I am trying to implement the comparable interface in Java for an object that I need to sort by two different columns/variables. I tried multiple approaches, and this one is the best so far:
public int compareTo(Object o) {
Match m = (Match)o;
int diff = m.matches - matches;
if (diff == 0) {
if (distance > m.distance) {
return 1;
} else if (distance < m.distance) {
return -1;
} else {
return 0;
}
} else {
return diff;
}
}
but it still fails with
java.lang.IllegalArgumentException: Comparison method violates its general contract!
Any ideas what I'm doing wrong?
Side note 1: NPEs/ClassCastExceptions are expected, if o is null or of an unsuitable class - that is not the issue here.
Side note 2: I know about the change in the sorting algorithm in JDK 1.7, but I don't really see where I'm violating the contract here. So turning off the exception seems like the wrong solution.
Since you say distance is a double, you likely have the same problem as described here:
Java error: "Comparison method violates its general contract!"
Perhaps:
public int compareTo(Object o) {
Match m = (Match)o;
int diff = m.matches - matches;
if (diff == 0) {
return Double.compare(distance, m.distance);
} else {
return diff;
}
}
However ideally you should use the built-in comparison methods as I state below. The above code is an example of the "minimum change needed", illustrating the key problem.

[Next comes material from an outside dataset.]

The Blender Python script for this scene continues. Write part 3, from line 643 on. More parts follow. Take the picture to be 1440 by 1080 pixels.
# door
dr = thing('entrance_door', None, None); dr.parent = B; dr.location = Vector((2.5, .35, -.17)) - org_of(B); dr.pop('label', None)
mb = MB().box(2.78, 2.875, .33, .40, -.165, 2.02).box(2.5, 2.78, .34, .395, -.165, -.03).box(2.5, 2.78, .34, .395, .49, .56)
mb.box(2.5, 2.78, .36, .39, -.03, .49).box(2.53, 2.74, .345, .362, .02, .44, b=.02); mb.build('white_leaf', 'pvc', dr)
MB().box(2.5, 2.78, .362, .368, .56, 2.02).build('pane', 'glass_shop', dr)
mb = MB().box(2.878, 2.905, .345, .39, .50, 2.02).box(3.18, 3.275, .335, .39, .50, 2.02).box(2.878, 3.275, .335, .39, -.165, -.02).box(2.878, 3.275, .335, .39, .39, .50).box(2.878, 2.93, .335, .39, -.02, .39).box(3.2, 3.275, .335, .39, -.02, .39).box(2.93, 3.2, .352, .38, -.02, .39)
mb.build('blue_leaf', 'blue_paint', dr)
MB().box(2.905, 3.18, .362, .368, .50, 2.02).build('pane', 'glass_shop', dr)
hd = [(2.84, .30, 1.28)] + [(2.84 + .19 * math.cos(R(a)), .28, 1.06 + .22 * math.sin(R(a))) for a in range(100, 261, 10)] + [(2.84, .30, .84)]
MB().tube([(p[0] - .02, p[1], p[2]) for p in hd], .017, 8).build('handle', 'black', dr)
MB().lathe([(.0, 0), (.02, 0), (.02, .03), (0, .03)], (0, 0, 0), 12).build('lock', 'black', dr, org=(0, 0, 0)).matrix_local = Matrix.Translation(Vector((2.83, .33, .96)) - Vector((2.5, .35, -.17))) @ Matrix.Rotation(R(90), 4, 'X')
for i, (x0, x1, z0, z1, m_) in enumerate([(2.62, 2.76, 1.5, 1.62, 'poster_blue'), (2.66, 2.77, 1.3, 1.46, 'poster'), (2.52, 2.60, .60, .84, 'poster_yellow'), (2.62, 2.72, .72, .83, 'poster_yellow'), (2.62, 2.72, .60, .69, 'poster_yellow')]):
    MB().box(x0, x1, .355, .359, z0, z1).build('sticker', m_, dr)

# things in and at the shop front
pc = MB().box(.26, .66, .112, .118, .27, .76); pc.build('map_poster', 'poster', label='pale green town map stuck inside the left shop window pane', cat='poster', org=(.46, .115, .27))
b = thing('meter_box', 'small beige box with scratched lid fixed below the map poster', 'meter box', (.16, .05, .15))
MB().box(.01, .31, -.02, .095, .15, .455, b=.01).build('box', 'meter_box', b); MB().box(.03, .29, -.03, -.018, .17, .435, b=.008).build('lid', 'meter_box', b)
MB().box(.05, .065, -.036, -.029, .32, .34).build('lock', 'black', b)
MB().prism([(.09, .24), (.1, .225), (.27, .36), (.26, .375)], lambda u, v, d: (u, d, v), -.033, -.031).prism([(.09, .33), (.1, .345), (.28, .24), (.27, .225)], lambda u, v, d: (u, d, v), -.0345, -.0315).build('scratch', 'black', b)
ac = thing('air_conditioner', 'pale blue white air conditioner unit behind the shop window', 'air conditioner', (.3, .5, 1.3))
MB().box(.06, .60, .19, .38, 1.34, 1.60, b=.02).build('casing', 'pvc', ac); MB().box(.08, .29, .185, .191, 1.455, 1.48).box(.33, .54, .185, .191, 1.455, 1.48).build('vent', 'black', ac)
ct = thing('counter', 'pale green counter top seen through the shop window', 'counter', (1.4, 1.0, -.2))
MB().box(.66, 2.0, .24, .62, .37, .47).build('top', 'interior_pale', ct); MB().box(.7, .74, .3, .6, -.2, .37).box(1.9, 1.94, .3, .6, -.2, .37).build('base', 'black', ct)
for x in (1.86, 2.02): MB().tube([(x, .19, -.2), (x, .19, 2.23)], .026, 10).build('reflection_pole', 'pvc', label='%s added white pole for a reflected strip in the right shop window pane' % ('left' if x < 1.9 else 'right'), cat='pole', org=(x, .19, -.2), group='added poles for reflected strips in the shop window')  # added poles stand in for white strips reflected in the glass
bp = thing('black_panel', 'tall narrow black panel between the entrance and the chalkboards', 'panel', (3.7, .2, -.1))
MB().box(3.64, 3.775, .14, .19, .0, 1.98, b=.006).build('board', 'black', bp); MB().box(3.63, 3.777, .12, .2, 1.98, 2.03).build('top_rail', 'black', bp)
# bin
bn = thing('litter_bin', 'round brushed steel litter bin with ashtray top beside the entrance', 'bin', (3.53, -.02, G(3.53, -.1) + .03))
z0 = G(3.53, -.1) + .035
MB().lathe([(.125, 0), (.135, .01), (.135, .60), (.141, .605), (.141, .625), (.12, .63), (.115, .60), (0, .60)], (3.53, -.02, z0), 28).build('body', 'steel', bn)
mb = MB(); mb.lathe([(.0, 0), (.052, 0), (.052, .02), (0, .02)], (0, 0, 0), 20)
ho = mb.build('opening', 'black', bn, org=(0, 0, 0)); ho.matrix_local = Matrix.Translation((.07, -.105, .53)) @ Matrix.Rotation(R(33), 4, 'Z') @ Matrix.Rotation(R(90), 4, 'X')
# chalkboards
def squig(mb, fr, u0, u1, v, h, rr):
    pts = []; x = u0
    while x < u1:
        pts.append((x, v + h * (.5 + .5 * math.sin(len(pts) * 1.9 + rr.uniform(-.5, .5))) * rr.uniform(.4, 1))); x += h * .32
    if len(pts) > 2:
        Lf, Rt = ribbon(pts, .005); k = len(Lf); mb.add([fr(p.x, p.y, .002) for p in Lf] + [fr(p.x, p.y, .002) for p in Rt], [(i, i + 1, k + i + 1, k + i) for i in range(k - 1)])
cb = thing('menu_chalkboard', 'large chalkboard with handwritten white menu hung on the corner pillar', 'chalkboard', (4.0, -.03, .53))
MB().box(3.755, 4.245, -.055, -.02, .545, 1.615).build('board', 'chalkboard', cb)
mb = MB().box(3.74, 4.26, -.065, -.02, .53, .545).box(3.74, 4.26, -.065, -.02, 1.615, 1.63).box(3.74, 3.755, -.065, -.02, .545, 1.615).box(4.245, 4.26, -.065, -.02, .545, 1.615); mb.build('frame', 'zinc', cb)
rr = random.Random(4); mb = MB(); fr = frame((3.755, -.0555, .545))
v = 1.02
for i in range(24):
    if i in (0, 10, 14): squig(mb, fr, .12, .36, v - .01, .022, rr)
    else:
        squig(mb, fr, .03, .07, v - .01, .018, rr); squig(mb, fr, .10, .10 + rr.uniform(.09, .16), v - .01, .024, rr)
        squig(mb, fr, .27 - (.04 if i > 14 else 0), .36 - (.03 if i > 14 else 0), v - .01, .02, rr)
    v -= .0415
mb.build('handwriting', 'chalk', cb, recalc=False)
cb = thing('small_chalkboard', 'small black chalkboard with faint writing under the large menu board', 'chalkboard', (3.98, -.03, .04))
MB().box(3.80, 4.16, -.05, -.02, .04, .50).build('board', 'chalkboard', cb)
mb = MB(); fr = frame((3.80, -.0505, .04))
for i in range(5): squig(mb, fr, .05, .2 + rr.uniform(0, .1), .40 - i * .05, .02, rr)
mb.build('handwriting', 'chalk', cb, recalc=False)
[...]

Also, as @fabian-barney states in his answer, you should avoid taking the direct difference, and instead utilise the built-in comparison methods. So you should have something like:
public int compareTo(Object o) {
Match m = (Match) o;
return m.matches == matches ? Double.compare(m.distance, distance) : Integer.compare(m.matches, matches);
}
This way, Double.compare will handle the NaN values for you. For any number x (other than NaN) Double.compare(x, Double.NaN) == -1 will return true (i.e., NaN is considered greater than any other number).
Note here that you are OK using == with ints but it is more complicated with double because Double.NaN != Double.NaN. However, new Double(Double.NaN).equals(Double.NaN) is true. See Why is Java's Double.compare(double, double) implemented the way it is? for a nice discussion.
To see an example of why your original implementation might break the contract if you have NaNs, see Java compareTo documentation. There we have:
Finally, the implementer must ensure that x.compareTo(y)==0 implies that sgn(x.compareTo(z)) == sgn(y.compareTo(z)), for all z.
So imagine you have x = NaN and y = 5 and z = 6, then:
x.compareTo(y) == 0 (since NaN > 5 and NaN < 5 are false)x.compareTo(z) == 0 (same reasoning)y.compareTo(z) == -1 (y < z).So 2 and 3 (+sgn) are not equal as required.